Vejamos uns certos personagens dos Evangelhos: os cegos. Todos os que tiveram uma fé que brilhava diante dos outros, obtiveram um grande milagre. O cego de Jericó gritava tanto que chegava a incomodar: “Filho de Davi, tende piedade de mim!”. Diante da insistência, Jesus pergunta: “O que queres que eu te faça?”. Disse-lhe: “Senhor, que eu veja!”. Jesus nem sequer o tocou, só respondeu-lhe: “Veja.”. Num outro episódio, Jesus faz uma lama para colocar nos olhos de um outro cego, o que lhe foi como que um “colírio da graça”. A outro, mandou lavar-se na piscina de Siloé...
Esses cegos são um exemplo pela humanidade da fé que se transforma em visão. A fé nasce da escuta, assim é que fomos crescendo na fé: pela instrução que começou na catequese e foi-se amadurecendo. Fé é escuta, mas também é visão. É preciso ver!

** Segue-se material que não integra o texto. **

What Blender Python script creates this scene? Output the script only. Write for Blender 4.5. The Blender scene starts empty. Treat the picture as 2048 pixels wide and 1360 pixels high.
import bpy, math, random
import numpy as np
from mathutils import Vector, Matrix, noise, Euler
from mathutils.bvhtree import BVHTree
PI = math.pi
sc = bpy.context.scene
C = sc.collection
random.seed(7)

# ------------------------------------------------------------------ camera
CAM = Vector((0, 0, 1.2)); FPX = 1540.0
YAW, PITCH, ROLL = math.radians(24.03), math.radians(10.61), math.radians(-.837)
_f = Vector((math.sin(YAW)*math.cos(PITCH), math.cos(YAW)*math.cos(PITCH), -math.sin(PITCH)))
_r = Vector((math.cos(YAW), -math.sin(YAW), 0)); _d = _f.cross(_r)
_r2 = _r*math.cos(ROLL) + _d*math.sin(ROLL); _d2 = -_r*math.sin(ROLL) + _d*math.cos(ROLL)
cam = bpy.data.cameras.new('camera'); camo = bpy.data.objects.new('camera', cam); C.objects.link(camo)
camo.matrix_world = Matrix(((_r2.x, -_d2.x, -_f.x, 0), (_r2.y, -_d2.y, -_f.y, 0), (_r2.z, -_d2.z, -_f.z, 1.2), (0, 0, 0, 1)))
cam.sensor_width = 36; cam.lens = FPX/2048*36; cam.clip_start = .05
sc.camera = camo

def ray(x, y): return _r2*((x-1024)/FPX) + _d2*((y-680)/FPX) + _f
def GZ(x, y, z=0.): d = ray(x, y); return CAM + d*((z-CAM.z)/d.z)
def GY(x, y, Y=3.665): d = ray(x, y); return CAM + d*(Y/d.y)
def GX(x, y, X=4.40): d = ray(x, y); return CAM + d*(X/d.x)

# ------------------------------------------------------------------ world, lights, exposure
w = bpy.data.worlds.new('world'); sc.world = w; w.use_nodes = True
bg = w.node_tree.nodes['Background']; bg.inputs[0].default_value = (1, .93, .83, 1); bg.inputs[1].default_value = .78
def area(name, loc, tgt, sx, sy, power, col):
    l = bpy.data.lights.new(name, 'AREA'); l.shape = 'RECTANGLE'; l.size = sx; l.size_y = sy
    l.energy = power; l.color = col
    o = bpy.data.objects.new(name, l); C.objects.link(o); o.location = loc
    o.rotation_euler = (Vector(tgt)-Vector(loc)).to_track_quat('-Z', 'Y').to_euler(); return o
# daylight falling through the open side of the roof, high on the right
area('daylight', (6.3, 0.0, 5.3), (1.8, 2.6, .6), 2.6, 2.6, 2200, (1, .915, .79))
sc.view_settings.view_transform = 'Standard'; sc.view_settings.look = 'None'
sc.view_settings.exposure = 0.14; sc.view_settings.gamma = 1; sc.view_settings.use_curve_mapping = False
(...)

O papa Francisco lembrou em Aparecida que pescadores levaram para casa um mistério. O povo tem sempre espaço para albergar o mistério. Talvez nós tenhamos reduzido o mistério a uma explicação racional, mas para o povo simples, ele é guardado no coração. A fé não vai contra a razão, nem a razão contra a fé, mas a fé não pode ficar racionalizada. A fé nos introduz no espaço do mistério. Estamos o tempo todo envolvidos no mistério. A fé se vê com o coração, com o amor.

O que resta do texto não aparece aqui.